Well, the Beautiful & Damned club night was a roaring success last night. People came from all over the capital (much thanks to Time Out, Evening Standard, Guardian Guide etc) and really made the effort to dress up in their own takes on stylish period looks. Some fantastically good-looking patrons. People do look their best this way, no doubt about it. Dressing up is attractive. Men do look better in silks, ties, braces and so forth. Of course, the important thing is to stress is it isn’t ‘fancy dress’.

I played a couple of extracts from the Topsy-Turvy soundtrack, which went down well. You can’t dance to Gilbert & Sullivan, but it sounds terrific in a bar. The Topsy-Turvy cast sing in a non-operatic style, so Mr Gilbert’s lyrics are particularly discernible.

I also started the evening with all of the ‘Elizabeth Taylor In London: with John Barry’ CD, (on El Records, naturally).
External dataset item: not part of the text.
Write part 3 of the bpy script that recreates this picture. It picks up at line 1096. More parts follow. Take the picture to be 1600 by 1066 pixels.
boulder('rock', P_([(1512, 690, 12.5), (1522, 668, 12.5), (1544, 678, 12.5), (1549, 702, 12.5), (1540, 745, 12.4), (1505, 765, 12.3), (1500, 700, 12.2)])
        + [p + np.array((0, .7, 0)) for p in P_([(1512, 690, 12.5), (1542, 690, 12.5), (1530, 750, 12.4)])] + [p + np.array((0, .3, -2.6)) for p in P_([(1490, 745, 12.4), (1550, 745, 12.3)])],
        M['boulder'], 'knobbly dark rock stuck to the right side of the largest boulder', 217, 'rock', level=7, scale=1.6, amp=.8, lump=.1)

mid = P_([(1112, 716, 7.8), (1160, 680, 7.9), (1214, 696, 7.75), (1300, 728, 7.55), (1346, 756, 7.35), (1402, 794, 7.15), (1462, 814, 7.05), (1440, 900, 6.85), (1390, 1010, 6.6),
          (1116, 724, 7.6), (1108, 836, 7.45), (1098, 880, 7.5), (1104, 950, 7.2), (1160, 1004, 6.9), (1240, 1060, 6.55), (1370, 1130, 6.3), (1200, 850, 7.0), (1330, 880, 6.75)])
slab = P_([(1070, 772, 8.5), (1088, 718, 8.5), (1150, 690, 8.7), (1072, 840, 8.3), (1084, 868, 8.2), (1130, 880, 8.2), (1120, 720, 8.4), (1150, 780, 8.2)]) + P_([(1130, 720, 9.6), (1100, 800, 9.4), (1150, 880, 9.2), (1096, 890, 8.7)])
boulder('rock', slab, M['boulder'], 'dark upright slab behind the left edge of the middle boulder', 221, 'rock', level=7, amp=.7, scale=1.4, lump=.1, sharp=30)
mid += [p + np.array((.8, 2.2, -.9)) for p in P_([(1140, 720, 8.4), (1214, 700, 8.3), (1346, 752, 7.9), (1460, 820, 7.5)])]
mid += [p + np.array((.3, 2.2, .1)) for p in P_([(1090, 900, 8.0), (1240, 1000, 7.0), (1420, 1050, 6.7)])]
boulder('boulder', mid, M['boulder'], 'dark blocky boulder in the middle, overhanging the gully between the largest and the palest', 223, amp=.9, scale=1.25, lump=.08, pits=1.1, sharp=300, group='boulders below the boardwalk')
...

Arguably the most stylish album ever made. Against a stirring, swooping orchestration by Mr Barry, Ms Taylor recites various texts related to the capital: Wordsworth’s “Westminster Bridge”, Queen Victoria’s diary entry following her husband’s death, Queen Elizabeth’s Tilbury speech (“I may have the body of weak and feeble woman…”) and Churchill’s post-Blitz statement comparing the city to a defiant rhinoceros.

The biggest floor-fillers seemed to be not so much the vintage 20s and 30s stuff, but the musical tunes inspired by that era, from Cabaret, Chicago, Bugsy Malone, A Chorus Line and so on: “All That Jazz”, “One”, “Fat Sam’s Grand Slam””, “You Give A Little Love”, “Life Is A Cabaret”.

I was a bit worried about mixing in a few pop tunes like Mr Prince’s Raspberry Beret and Talking Heads’ “This Must Be The Place”, but I think it worked okay. Essentially, it’s a time-travelling disco, where (like present-day Earth in Doctor Who), some destinations are more favoured than others. Actually, David Tennant’s demob-suited Doctor wouldn’t look out of place at The Beautiful & Damned.